PD37A 12.5(3) of the FPR states that, at the hearing of a committal application, the court should have regard to whether the respondent has been “given the opportunity, if unrepresented, to obtain legal advice”.

This case addresses the following points: first, the importance of legal representation; second, what representation entails; and third, what steps a court ought to take to ensure that a litigant has representation.

This case concerned complex and lengthy children proceedings. The appellant mother had been twice ordered by the High Court to return the children to Mexico, which she did not do. The father issued committal proceedings.

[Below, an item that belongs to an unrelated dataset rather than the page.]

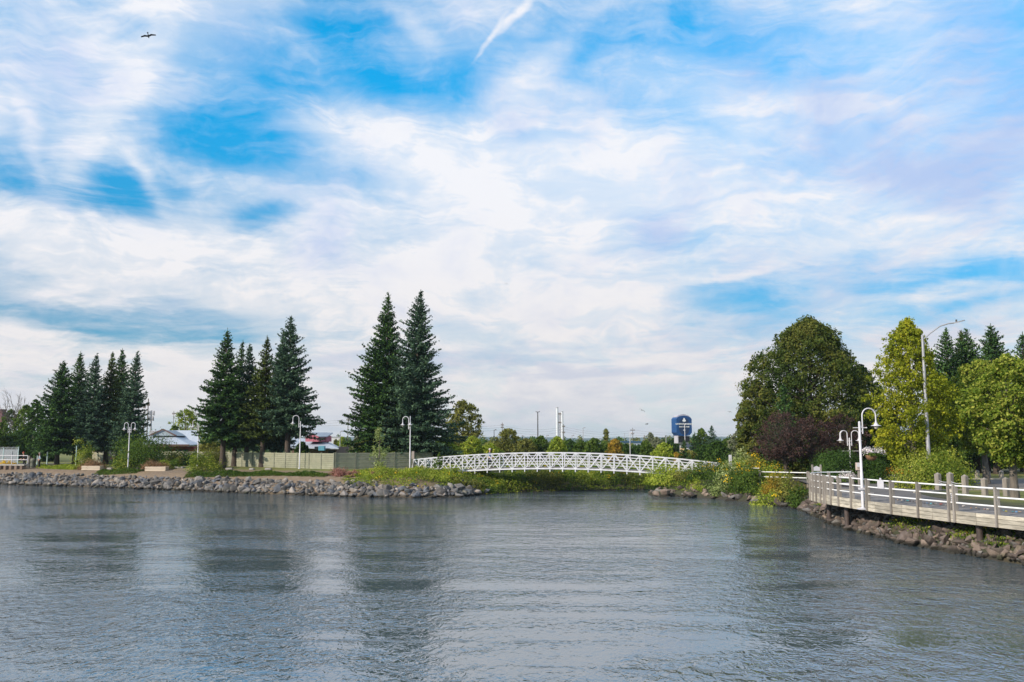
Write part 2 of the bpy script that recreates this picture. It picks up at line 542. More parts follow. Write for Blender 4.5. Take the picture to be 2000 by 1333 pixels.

The first two committal hearings were adjourned in order to give the mother the opportunity to obtain legal advice. At the third hearing (13th June 2019) the Judge, not wishing to adjourn the matter again, made a suspended committal sentence of 4 weeks until 31st July 2019. This order stated that if the mother complied with the original order and returned the children to Mexico, the committal order would be discharged [11].

The Judge commented on the mother’s attempts to stop the father seeing the children (abuse allegations, attempts to remove his parental responsibility in Mexico) and noted that her contempt was “blatant and admitted” [11].

The mother then instructed a solicitor and there were two further hearings in summer 2019 where she was granted further suspensions of the committal order (until 2nd September 2019). The mother continued to fail to comply with the original order and the father issued a further committal summons.

The parties returned to court on 2nd October 2019. While the mother was unrepresented in court she presented an unsigned letter from her solicitors stating that she had been unable to secure counsel [16]. The Judge rejected this argument and the mother was committed to prison. Her solicitors then issued an appellant’s notice.

At the appeal hearing on 11th October 2019 the mother, represented by counsel, submitted numerous grounds of appeal. However, the court found there was one “core” ground [28]:

“there was a serious procedural error arising from the court’s failure to secure representation for the appellant from the outset of the committal proceedings.”

Counsel for the father argued that the mother had not been prejudiced in any way; she had been represented at two hearings and her lack of representation was tactical [29] “she has made sure she is represented when she wants to be”.

Although the court expressed sympathy with the father’s position, acknowledged the mother had every opportunity to comply and suggested that even if she had been represented the outcome may have been the same, the appeal was upheld [31] – [32]:

  • Committal proceedings are criminal (Brown v London Borough of Haringey [2015] EWCA Civ 483; [2017] 1 WLR 542 (CA).
  • As such, the Judge should have taken steps beyond adjourning to ensure the mother was represented.
  • The Judge should have deferred the decision at 2nd October 2019 hearing in order to investigate further representation.
  • The fact that the mother accepted she was in breach of the orders emphasises the need for representation.
  • While the outcome may have been the same if she had been represented, the court cannot be sure.

The court stated that there may be occasions where a litigant can be committed without representation – such as when an adjournment would prejudice the litigant himself (the respondent) [33].

The court directed that a directions hearing for the father’s original committal summons ought to be heard urgently.

In summary, it would seem:

  • Legal representation is crucial.
  • A litigant ought to be represented throughout the proceedings.
  • The court must take significant steps to ensure a litigant has access to representation.
  • A litigant’s continual and blatant non-compliance with an order does not render legal representation immaterial.